| DATA IN THIS EXERCISE |
----

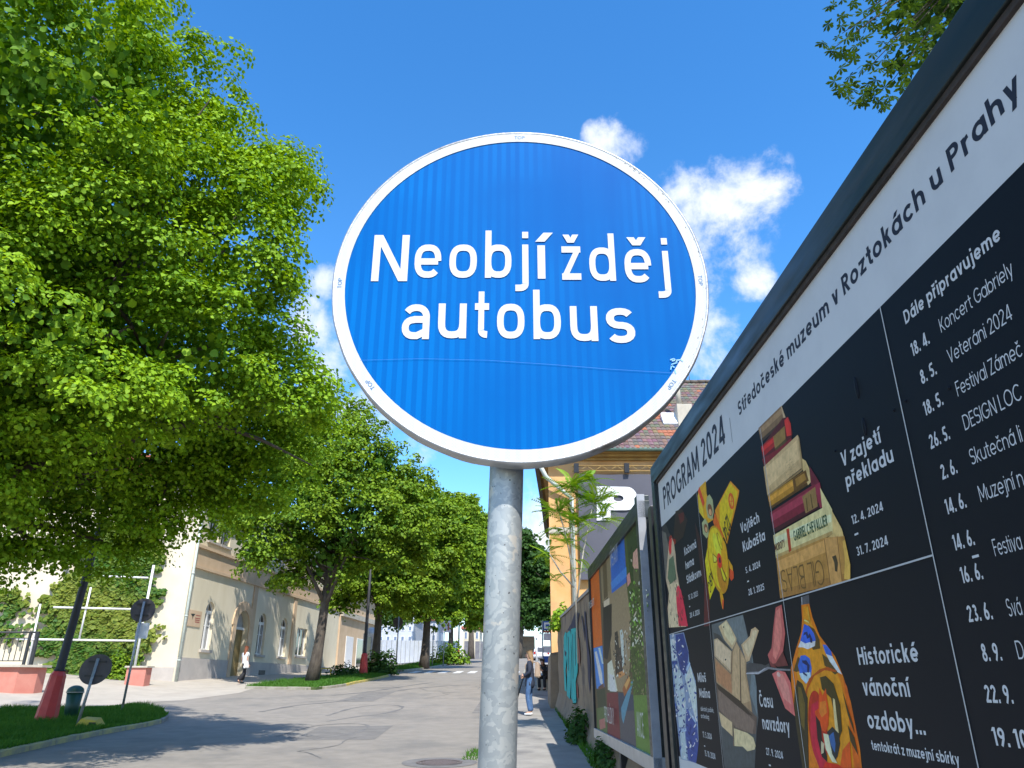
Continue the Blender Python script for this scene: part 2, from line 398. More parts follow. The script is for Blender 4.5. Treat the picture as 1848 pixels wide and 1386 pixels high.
# ------------------------------------------------------------------ leaves and trees
LEAF4 = (np.array([[0, 0, 0], [.5, .42, .10], [0, 1, 0], [-.5, .42, .10]]), [(0, 1, 2), (0, 2, 3)])
LEAF6 = (np.array([[0, 0, 0], [.38, .16, .10], [.46, .52, .12], [0, 1.02, -.04], [-.46, .52, .12], [-.38, .16, .10]]), [(0, 1, 2), (0, 2, 3), (0, 3, 4), (0, 4, 5)])
def leaves_mesh(name, cen, nor, size, m, tmpl=LEAF4, rnd=None):
    n = len(cen); T, F = tmpl; k = len(T)
    nor = nor / (np.linalg.norm(nor, axis=1, keepdims=True) + 1e-9)
    a = rng.normal(size=(n, 3)); a -= nor * (a * nor).sum(1, keepdims=True); a /= np.linalg.norm(a, axis=1, keepdims=True)
    b = np.cross(nor, a)
    s = size[:, None, None]
    V = cen[:, None, :] + s * (T[None, :, 0:1] * a[:, None, :] + (T[None, :, 1:2] - .5) * b[:, None, :] + T[None, :, 2:3] * nor[:, None, :])
    V = V.reshape(-1, 3).astype(np.float32)
    F = np.array(F); nf = len(F); idx = (np.arange(n)[:, None, None] * k + F[None]).reshape(-1).astype(np.int32)
    me = bpy.data.meshes.new(name); me.vertices.add(len(V)); me.vertices.foreach_set('co', V.ravel())
    me.loops.add(len(idx)); me.loops.foreach_set('vertex_index', idx); me.polygons.add(n * nf)
    me.polygons.foreach_set('loop_start', np.arange(0, len(idx), 3, dtype=np.int32)); me.polygons.foreach_set('loop_total', np.full(n * nf, 3, dtype=np.int32))
    me.update(calc_edges=True); me.materials.append(m)
    at = me.attributes.new('rnd', 'FLOAT', 'FACE')
    if rnd is None: rnd = rng.random(n)
    at.data.foreach_set('value', np.repeat(rnd, nf).astype(np.float32))
    return me
def stuff_obj(name, me, parent=None, kind='stuff'):
    o = bpy.data.objects.new(name, me); COL.objects.link(o); attach(o, parent); o['kind'] = kind; return o
def crown_points(lobes, sprays, per, spread=.55, flat=.38, seed=1):
    """lobes: (centre, radius). Sprays of leaves sit on the lobes' skins and droop a little; a sparser fill, toned dark as inner shade, keeps the inside dense."""
    g = np.random.default_rng(seed)
    C = np.array([list(c) for c, r in lobes]); Rr = np.array([r for c, r in lobes])
    wts = Rr ** 2; wts = wts / wts.sum(); li = g.choice(len(lobes), sprays, p=wts)
    nb = 9; bd = g.normal(size=(len(lobes), nb, 3)); bd /= np.linalg.norm(bd, axis=2, keepdims=True); bs = .82 + .32 * g.random((len(lobes), nb)); bi = g.integers(0, nb, sprays)
    d = bd[li, bi] + g.normal(size=(sprays, 3)) * np.where(g.random(sprays) < .72, .27, .8)[:, None]; d /= np.linalg.norm(d, axis=1, keepdims=True)
    low = d[:, 2] < -.55; d[low, 2] *= .5; d /= np.linalg.norm(d, axis=1, keepdims=True)
    lump = 1 + .13 * np.sin(d[:, 0] * 7 + li) * np.sin(d[:, 1] * 6 + 2 * li) + .10 * np.sin(d[:, 2] * 11 + li)
    rad = Rr[li] * bs[li, bi] * lump * (1 - .45 * g.random(sprays) ** 1.8)
    c = C[li] + d * rad[:, None]
    keep = np.ones(sprays, bool)
    for j in range(len(lobes)):
        keep &= ~((np.linalg.norm(c - C[j], axis=1) < Rr[j] * .60) & (li != j))
    c = c[keep]; d = d[keep]; ns = len(c)
    # each tuft is a dome of leaves, open below, so that it is lit on top and dark underneath
    out = d * .75 + np.array([0, 0, .85]); out /= np.linalg.norm(out, axis=1, keepdims=True)
    v = g.normal(size=(ns, per, 3)) * .75 + out[:, None, :] * 1.05; v /= np.linalg.norm(v, axis=2, keepdims=True)
    sp = spread * (.55 + .75 * g.random((ns, 1, 1))) * (1 - .35 * g.random((ns, per, 1)) ** 2 + .08 * g.normal(size=(ns, per, 1)))
    q = v * sp * np.array([1, 1, .62])
    cen = (c[:, None, :] + q - out[:, None, :] * spread * .4).reshape(-1, 3)
    nor = (v * .8 + np.array([0, 0, .35]) + g.normal(size=(ns, per, 3)) * .38).reshape(-1, 3)
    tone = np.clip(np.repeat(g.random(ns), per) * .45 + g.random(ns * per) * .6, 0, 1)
    return cen, nor, tone
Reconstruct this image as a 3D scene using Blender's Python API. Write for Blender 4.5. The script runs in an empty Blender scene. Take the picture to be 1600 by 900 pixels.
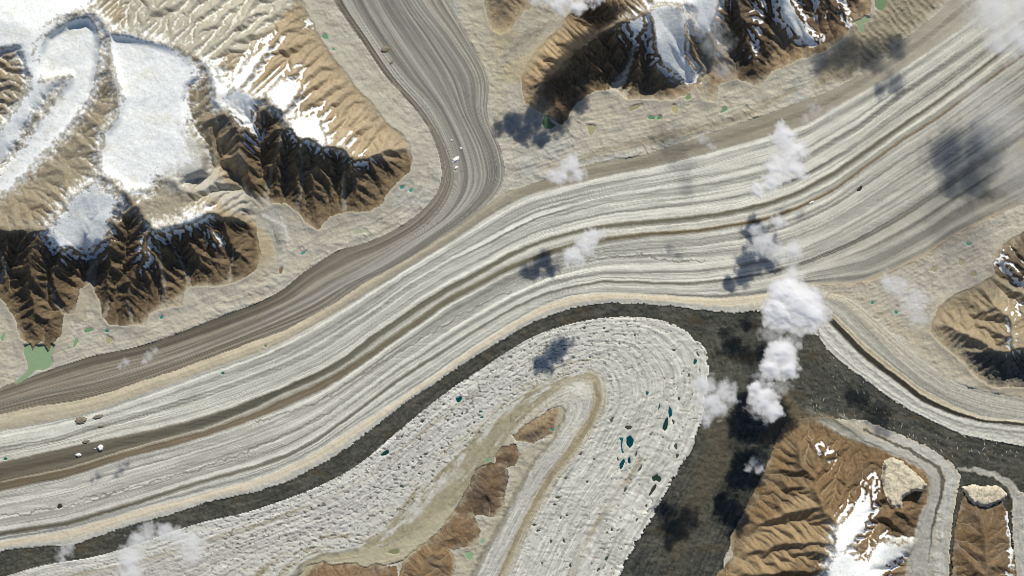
import bpy, math, random
import numpy as np

# ------------------------------------------------------------------ camera, sky, sun, exposure
SC = bpy.context.scene
COL = SC.collection
MPP = 10.0                       # metres of ground per photograph pixel
CAM_H = 150000.0
SUN_ELEV = 43.0
SUN_DIR = (0.28, 1.0)            # ground direction towards the sun (x right, y up the picture)

cam_data = bpy.data.cameras.new('camera')
cam = bpy.data.objects.new('camera', cam_data)
COL.objects.link(cam)
cam.location = (0.0, 0.0, CAM_H)
cam.rotation_euler = (0.0, 0.0, 0.0)
cam_data.sensor_width = 36.0
cam_data.lens = 36.0 * CAM_H / (1600.0 * MPP)
cam_data.clip_start = 100.0
cam_data.clip_end = 600000.0
SC.camera = cam

_az = math.atan2(SUN_DIR[0], SUN_DIR[1])          # clockwise from +y
world = bpy.data.worlds.new('World')
SC.world = world
world.use_nodes = True
wn = world.node_tree
wn.nodes.clear()
sky = wn.nodes.new('ShaderNodeTexSky')
sky.sky_type = 'NISHITA'
sky.sun_disc = False
sky.sun_elevation = math.radians(SUN_ELEV)
sky.sun_rotation = _az
sky.altitude = 4500.0
sky.dust_density = 3.0
sky.air_density = 0.8
bg = wn.nodes.new('ShaderNodeBackground')
bg.inputs['Strength'].default_value = 0.10
wo = wn.nodes.new('ShaderNodeOutputWorld')
wn.links.new(sky.outputs['Color'], bg.inputs['Color'])
wn.links.new(bg.outputs['Background'], wo.inputs['Surface'])

sun_data = bpy.data.lights.new('sun', 'SUN')
sun_data.energy = 3.9
sun_data.angle = math.radians(0.5)
sun_data.color = (1.0, 0.955, 0.875)
sun = bpy.data.objects.new('sun', sun_data)
COL.objects.link(sun)
sun.location = (0, 0, 20000)
sun.rotation_euler = (math.radians(90.0 - SUN_ELEV), 0.0, math.pi - _az)   # local -Z points away from the sun

SC.view_settings.view_transform = 'Standard'
SC.view_settings.look = 'None'
SC.view_settings.exposure = 0.0
SC.view_settings.gamma = 1.0
SC.view_settings.use_curve_mapping = False
SC.render.engine = 'CYCLES'
SC.cycles.pixel_filter_type = 'BLACKMAN_HARRIS'
SC.cycles.filter_width = 1.05
SC.cycles.max_bounces = 32
SC.cycles.diffuse_bounces = 2
SC.cycles.glossy_bounces = 1
SC.cycles.volume_bounces = 32
SC.cycles.use_denoising = True
SC.cycles.sample_clamp_indirect = 10.0

# ------------------------------------------------------------------ numpy helpers
RNG = np.random.RandomState(7)
_TAB = RNG.rand(16, 256, 256).astype(np.float32) * 2 * np.pi
_GX, _GY = np.cos(_TAB), np.sin(_TAB)
f32 = np.float32

def gn(x, y, seed=0):
    """gradient noise, about -1..1"""
    k = seed % 16
    x = x + (seed // 16) * 37.3; y = y + (seed // 16) * 71.9
    xi = np.floor(x); yi = np.floor(y)
    fx = (x - xi).astype(f32); fy = (y - yi).astype(f32)
    xi = xi.astype(np.int32); yi = yi.astype(np.int32)
    u = fx * fx * fx * (fx * (fx * 6 - 15) + 10)
    v = fy * fy * fy * (fy * (fy * 6 - 15) + 10)
    x0 = xi & 255; x1 = (xi + 1) & 255; y0 = yi & 255; y1 = (yi + 1) & 255
    gx, gy = _GX[k], _GY[k]
    a = gx[y0, x0] * fx + gy[y0, x0] * fy
    b = gx[y0, x1] * (fx - 1) + gy[y0, x1] * fy
    c = gx[y1, x0] * fx + gy[y1, x0] * (fy - 1)
    d = gx[y1, x1] * (fx - 1) + gy[y1, x1] * (fy - 1)
    return ((a + u * (b - a)) * (1 - v) + (c + u * (d - c)) * v) * 1.45

def fbm(x, y, octv=4, seed=0, gain=0.5):
    o = 0; a = 1.0; t = 0
    for i in range(octv):
        o = o + a * gn(x, y, seed + i); t += a * a
        a *= gain; x = x * 2.03 + 5.1; y = y * 2.03 + 1.7
    return o / math.sqrt(t)

def sstep(a, b, x):
    t = np.clip((x - a) / (b - a), 0, 1)
    return t * t * (3 - 2 * t)

def lerp(a, b, t): return a + (b - a) * t

def seg_dist(X, Y, pts, vals=None):
    """distance to an open polyline, value interpolated at the nearest point, arc length, side"""
    D = np.full(X.shape, 1e18, f32); V = np.zeros(X.shape, f32); L = np.zeros(X.shape, f32)
    acc = 0.0
    for i in range(len(pts) - 1):
        ax, ay = pts[i][0], pts[i][1]; bx, by = pts[i + 1][0], pts[i + 1][1]
        dx, dy = bx - ax, by - ay; l2 = dx * dx + dy * dy + 1e-9
        t = np.clip(((X - ax) * dx + (Y - ay) * dy) / l2, 0, 1)
        d = (X - ax - t * dx) ** 2 + (Y - ay - t * dy) ** 2
        m = d < D
        D = np.where(m, d, D)
        if vals is not None: V = np.where(m, vals[i] + (vals[i + 1] - vals[i]) * t, V)
        ln = math.sqrt(l2)
        L = np.where(m, acc + t * ln, L); acc += ln
    return np.sqrt(D), V, L

def inside(X, Y, poly):
    r = np.zeros(X.shape, bool); n = len(poly); j = n - 1
    for i in range(n):
        xi, yi = poly[i][0], poly[i][1]; xj, yj = poly[j][0], poly[j][1]
        if yi != yj:
            c = ((yi > Y) != (yj > Y)) & (X < (xj - xi) * (Y - yi) / (yj - yi) + xi)
            r ^= c
        j = i
    return r

def sdf(X, Y, poly):
    """signed distance, positive inside"""
    d, _, _ = seg_dist(X, Y, list(poly) + [poly[0]])
    return np.where(inside(X, Y, poly), d, -d)

def smooth_line(pts, n):
    """Catmull-Rom resample of a polyline to n points, evenly by station index"""
    P = np.array(pts, float)
    Q = np.vstack([2 * P[0] - P[1], P, 2 * P[-1] - P[-2]])
    t = np.linspace(0, len(P) - 1 - 1e-6, n); i = t.astype(int); f = (t - i)[:, None]
    a, b, c, d = Q[i], Q[i + 1], Q[i + 2], Q[i + 3]
    return 0.5 * (2 * b + (c - a) * f + (2 * a - 5 * b + 4 * c - d) * f ** 2 + (3 * b - a - 3 * c + d) * f ** 3)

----

| WHAT TO PRODUCE |
Exactly as they appear, write out the lines from the one containing "Reconstruct this image" down to the one containing "SC.camera = cam", both included. Pictures are left out.

| ANSWER TO THIS TASK |
Reconstruct this image as a 3D scene using Blender's Python API. Write for Blender 4.5. The script runs in an empty Blender scene. Take the picture to be 1600 by 900 pixels.
import bpy, math, random
import numpy as np

# ------------------------------------------------------------------ camera, sky, sun, exposure
SC = bpy.context.scene
COL = SC.collection
MPP = 10.0                       # metres of ground per photograph pixel
CAM_H = 150000.0
SUN_ELEV = 43.0
SUN_DIR = (0.28, 1.0)            # ground direction towards the sun (x right, y up the picture)

cam_data = bpy.data.cameras.new('camera')
cam = bpy.data.objects.new('camera', cam_data)
COL.objects.link(cam)
cam.location = (0.0, 0.0, CAM_H)
cam.rotation_euler = (0.0, 0.0, 0.0)
cam_data.sensor_width = 36.0
cam_data.lens = 36.0 * CAM_H / (1600.0 * MPP)
cam_data.clip_start = 100.0
cam_data.clip_end = 600000.0
SC.camera = cam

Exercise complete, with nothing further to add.